** Objective **
Return the records exactly as they are.

[Scene script records]
-----

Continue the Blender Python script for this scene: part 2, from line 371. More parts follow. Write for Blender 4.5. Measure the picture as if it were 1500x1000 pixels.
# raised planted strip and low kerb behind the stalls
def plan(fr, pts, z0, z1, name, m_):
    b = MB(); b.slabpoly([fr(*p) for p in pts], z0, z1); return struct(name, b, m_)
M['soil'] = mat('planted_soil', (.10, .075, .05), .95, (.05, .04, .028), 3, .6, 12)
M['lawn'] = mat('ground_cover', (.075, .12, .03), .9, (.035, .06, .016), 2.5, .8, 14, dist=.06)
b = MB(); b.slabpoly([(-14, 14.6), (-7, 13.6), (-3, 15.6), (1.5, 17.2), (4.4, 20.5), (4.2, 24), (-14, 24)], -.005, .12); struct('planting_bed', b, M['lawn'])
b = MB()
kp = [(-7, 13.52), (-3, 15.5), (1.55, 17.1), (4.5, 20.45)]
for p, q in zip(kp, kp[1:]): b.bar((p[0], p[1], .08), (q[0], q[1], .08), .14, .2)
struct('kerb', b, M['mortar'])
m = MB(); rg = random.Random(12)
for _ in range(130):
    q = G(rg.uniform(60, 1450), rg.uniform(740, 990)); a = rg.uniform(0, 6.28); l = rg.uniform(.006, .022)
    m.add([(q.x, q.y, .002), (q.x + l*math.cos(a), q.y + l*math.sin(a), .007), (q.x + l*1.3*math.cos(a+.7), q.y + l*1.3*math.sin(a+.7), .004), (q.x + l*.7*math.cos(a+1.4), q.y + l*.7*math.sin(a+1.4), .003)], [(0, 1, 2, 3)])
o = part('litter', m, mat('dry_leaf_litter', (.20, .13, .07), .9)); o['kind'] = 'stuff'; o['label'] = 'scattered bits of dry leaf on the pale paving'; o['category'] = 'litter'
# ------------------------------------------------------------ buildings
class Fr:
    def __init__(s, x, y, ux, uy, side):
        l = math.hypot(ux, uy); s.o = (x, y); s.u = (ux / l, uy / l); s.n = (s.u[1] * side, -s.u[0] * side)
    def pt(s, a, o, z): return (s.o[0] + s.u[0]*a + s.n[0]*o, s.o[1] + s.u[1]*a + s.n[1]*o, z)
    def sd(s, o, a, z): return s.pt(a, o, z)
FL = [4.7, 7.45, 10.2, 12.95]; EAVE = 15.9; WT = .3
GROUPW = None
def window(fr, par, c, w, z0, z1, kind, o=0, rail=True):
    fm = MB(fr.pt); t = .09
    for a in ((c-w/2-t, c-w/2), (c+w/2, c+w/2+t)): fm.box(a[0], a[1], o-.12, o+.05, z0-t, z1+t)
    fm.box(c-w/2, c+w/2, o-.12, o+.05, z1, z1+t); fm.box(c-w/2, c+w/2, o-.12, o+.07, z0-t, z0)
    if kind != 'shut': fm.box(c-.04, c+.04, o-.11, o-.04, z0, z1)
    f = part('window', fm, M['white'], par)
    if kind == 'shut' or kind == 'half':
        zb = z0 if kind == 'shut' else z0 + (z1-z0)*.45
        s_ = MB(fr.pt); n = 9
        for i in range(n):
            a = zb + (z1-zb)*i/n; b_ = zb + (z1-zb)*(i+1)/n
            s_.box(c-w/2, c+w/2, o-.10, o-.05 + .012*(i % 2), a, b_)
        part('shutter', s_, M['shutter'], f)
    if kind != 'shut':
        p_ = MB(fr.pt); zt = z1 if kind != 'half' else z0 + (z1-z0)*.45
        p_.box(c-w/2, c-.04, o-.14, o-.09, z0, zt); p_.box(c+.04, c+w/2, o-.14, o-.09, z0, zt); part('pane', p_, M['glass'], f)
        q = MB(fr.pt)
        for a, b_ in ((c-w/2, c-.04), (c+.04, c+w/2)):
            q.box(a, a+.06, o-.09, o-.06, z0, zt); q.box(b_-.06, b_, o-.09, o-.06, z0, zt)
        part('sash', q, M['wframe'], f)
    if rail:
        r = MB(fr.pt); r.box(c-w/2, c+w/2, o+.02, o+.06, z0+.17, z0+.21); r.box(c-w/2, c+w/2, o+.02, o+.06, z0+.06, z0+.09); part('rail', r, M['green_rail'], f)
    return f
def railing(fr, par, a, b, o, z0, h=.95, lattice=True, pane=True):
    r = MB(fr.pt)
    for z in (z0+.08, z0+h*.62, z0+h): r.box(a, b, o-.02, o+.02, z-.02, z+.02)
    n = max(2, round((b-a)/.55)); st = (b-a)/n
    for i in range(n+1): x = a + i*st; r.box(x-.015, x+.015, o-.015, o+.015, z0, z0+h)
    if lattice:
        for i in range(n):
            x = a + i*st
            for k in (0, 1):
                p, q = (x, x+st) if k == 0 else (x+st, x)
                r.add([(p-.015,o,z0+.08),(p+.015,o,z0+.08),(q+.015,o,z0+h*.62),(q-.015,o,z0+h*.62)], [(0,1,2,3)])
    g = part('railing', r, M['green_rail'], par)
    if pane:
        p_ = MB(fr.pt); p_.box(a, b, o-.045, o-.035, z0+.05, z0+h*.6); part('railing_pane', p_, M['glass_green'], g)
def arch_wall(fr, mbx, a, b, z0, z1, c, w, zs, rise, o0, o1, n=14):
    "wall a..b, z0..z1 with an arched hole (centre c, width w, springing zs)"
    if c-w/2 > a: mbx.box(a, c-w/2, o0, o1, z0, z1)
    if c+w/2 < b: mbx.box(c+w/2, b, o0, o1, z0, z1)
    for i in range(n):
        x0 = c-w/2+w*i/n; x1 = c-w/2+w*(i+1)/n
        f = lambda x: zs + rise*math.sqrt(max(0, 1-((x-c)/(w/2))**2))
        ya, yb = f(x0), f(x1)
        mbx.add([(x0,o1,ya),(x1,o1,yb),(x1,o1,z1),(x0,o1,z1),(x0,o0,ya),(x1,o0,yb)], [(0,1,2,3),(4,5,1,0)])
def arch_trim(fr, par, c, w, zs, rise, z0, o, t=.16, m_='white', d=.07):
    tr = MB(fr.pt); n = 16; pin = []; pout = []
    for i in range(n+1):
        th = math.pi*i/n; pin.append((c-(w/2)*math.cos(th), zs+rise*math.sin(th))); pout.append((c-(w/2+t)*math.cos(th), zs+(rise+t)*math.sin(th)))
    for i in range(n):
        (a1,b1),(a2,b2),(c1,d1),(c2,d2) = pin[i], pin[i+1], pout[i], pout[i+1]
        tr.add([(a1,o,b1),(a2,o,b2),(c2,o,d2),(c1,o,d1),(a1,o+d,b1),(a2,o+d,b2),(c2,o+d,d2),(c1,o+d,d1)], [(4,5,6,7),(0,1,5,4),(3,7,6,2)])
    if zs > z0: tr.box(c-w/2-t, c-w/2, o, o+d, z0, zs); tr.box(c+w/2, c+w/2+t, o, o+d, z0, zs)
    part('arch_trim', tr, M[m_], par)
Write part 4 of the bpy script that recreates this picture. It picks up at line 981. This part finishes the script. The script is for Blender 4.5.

-----

** Solution to this problem **
Continue the Blender Python script for this scene: part 2, from line 371. More parts follow. Write for Blender 4.5. Measure the picture as if it were 1500x1000 pixels.
# raised planted strip and low kerb behind the stalls
def plan(fr, pts, z0, z1, name, m_):
    b = MB(); b.slabpoly([fr(*p) for p in pts], z0, z1); return struct(name, b, m_)
M['soil'] = mat('planted_soil', (.10, .075, .05), .95, (.05, .04, .028), 3, .6, 12)
M['lawn'] = mat('ground_cover', (.075, .12, .03), .9, (.035, .06, .016), 2.5, .8, 14, dist=.06)
b = MB(); b.slabpoly([(-14, 14.6), (-7, 13.6), (-3, 15.6), (1.5, 17.2), (4.4, 20.5), (4.2, 24), (-14, 24)], -.005, .12); struct('planting_bed', b, M['lawn'])
b = MB()
kp = [(-7, 13.52), (-3, 15.5), (1.55, 17.1), (4.5, 20.45)]
for p, q in zip(kp, kp[1:]): b.bar((p[0], p[1], .08), (q[0], q[1], .08), .14, .2)
struct('kerb', b, M['mortar'])
m = MB(); rg = random.Random(12)
for _ in range(130):
    q = G(rg.uniform(60, 1450), rg.uniform(740, 990)); a = rg.uniform(0, 6.28); l = rg.uniform(.006, .022)
    m.add([(q.x, q.y, .002), (q.x + l*math.cos(a), q.y + l*math.sin(a), .007), (q.x + l*1.3*math.cos(a+.7), q.y + l*1.3*math.sin(a+.7), .004), (q.x + l*.7*math.cos(a+1.4), q.y + l*.7*math.sin(a+1.4), .003)], [(0, 1, 2, 3)])
o = part('litter', m, mat('dry_leaf_litter', (.20, .13, .07), .9)); o['kind'] = 'stuff'; o['label'] = 'scattered bits of dry leaf on the pale paving'; o['category'] = 'litter'
# ------------------------------------------------------------ buildings
class Fr:
    def __init__(s, x, y, ux, uy, side):
        l = math.hypot(ux, uy); s.o = (x, y); s.u = (ux / l, uy / l); s.n = (s.u[1] * side, -s.u[0] * side)
    def pt(s, a, o, z): return (s.o[0] + s.u[0]*a + s.n[0]*o, s.o[1] + s.u[1]*a + s.n[1]*o, z)
    def sd(s, o, a, z): return s.pt(a, o, z)
FL = [4.7, 7.45, 10.2, 12.95]; EAVE = 15.9; WT = .3
GROUPW = None
def window(fr, par, c, w, z0, z1, kind, o=0, rail=True):
    fm = MB(fr.pt); t = .09
    for a in ((c-w/2-t, c-w/2), (c+w/2, c+w/2+t)): fm.box(a[0], a[1], o-.12, o+.05, z0-t, z1+t)
    fm.box(c-w/2, c+w/2, o-.12, o+.05, z1, z1+t); fm.box(c-w/2, c+w/2, o-.12, o+.07, z0-t, z0)
    if kind != 'shut': fm.box(c-.04, c+.04, o-.11, o-.04, z0, z1)
    f = part('window', fm, M['white'], par)
    if kind == 'shut' or kind == 'half':
        zb = z0 if kind == 'shut' else z0 + (z1-z0)*.45
        s_ = MB(fr.pt); n = 9
        for i in range(n):
            a = zb + (z1-zb)*i/n; b_ = zb + (z1-zb)*(i+1)/n
            s_.box(c-w/2, c+w/2, o-.10, o-.05 + .012*(i % 2), a, b_)
        part('shutter', s_, M['shutter'], f)
    if kind != 'shut':
        p_ = MB(fr.pt); zt = z1 if kind != 'half' else z0 + (z1-z0)*.45
        p_.box(c-w/2, c-.04, o-.14, o-.09, z0, zt); p_.box(c+.04, c+w/2, o-.14, o-.09, z0, zt); part('pane', p_, M['glass'], f)
        q = MB(fr.pt)
        for a, b_ in ((c-w/2, c-.04), (c+.04, c+w/2)):
            q.box(a, a+.06, o-.09, o-.06, z0, zt); q.box(b_-.06, b_, o-.09, o-.06, z0, zt)
        part('sash', q, M['wframe'], f)
    if rail:
        r = MB(fr.pt); r.box(c-w/2, c+w/2, o+.02, o+.06, z0+.17, z0+.21); r.box(c-w/2, c+w/2, o+.02, o+.06, z0+.06, z0+.09); part('rail', r, M['green_rail'], f)
    return f
def railing(fr, par, a, b, o, z0, h=.95, lattice=True, pane=True):
    r = MB(fr.pt)
    for z in (z0+.08, z0+h*.62, z0+h): r.box(a, b, o-.02, o+.02, z-.02, z+.02)
    n = max(2, round((b-a)/.55)); st = (b-a)/n
    for i in range(n+1): x = a + i*st; r.box(x-.015, x+.015, o-.015, o+.015, z0, z0+h)
    if lattice:
        for i in range(n):
            x = a + i*st
            for k in (0, 1):
                p, q = (x, x+st) if k == 0 else (x+st, x)
                r.add([(p-.015,o,z0+.08),(p+.015,o,z0+.08),(q+.015,o,z0+h*.62),(q-.015,o,z0+h*.62)], [(0,1,2,3)])
    g = part('railing', r, M['green_rail'], par)
    if pane:
        p_ = MB(fr.pt); p_.box(a, b, o-.045, o-.035, z0+.05, z0+h*.6); part('railing_pane', p_, M['glass_green'], g)
def arch_wall(fr, mbx, a, b, z0, z1, c, w, zs, rise, o0, o1, n=14):
    "wall a..b, z0..z1 with an arched hole (centre c, width w, springing zs)"
    if c-w/2 > a: mbx.box(a, c-w/2, o0, o1, z0, z1)
    if c+w/2 < b: mbx.box(c+w/2, b, o0, o1, z0, z1)
    for i in range(n):
        x0 = c-w/2+w*i/n; x1 = c-w/2+w*(i+1)/n
        f = lambda x: zs + rise*math.sqrt(max(0, 1-((x-c)/(w/2))**2))
        ya, yb = f(x0), f(x1)
        mbx.add([(x0,o1,ya),(x1,o1,yb),(x1,o1,z1),(x0,o1,z1),(x0,o0,ya),(x1,o0,yb)], [(0,1,2,3),(4,5,1,0)])
def arch_trim(fr, par, c, w, zs, rise, z0, o, t=.16, m_='white', d=.07):
    tr = MB(fr.pt); n = 16; pin = []; pout = []
    for i in range(n+1):
        th = math.pi*i/n; pin.append((c-(w/2)*math.cos(th), zs+rise*math.sin(th))); pout.append((c-(w/2+t)*math.cos(th), zs+(rise+t)*math.sin(th)))
    for i in range(n):
        (a1,b1),(a2,b2),(c1,d1),(c2,d2) = pin[i], pin[i+1], pout[i], pout[i+1]
        tr.add([(a1,o,b1),(a2,o,b2),(c2,o,d2),(c1,o,d1),(a1,o+d,b1),(a2,o+d,b2),(c2,o+d,d2),(c1,o+d,d1)], [(4,5,6,7),(0,1,5,4),(3,7,6,2)])
    if zs > z0: tr.box(c-w/2-t, c-w/2, o, o+d, z0, zs); tr.box(c+w/2, c+w/2+t, o, o+d, z0, zs)
    part('arch_trim', tr, M[m_], par)
Write part 4 of the bpy script that recreates this picture. It picks up at line 981. This part finishes the script. The script is for Blender 4.5.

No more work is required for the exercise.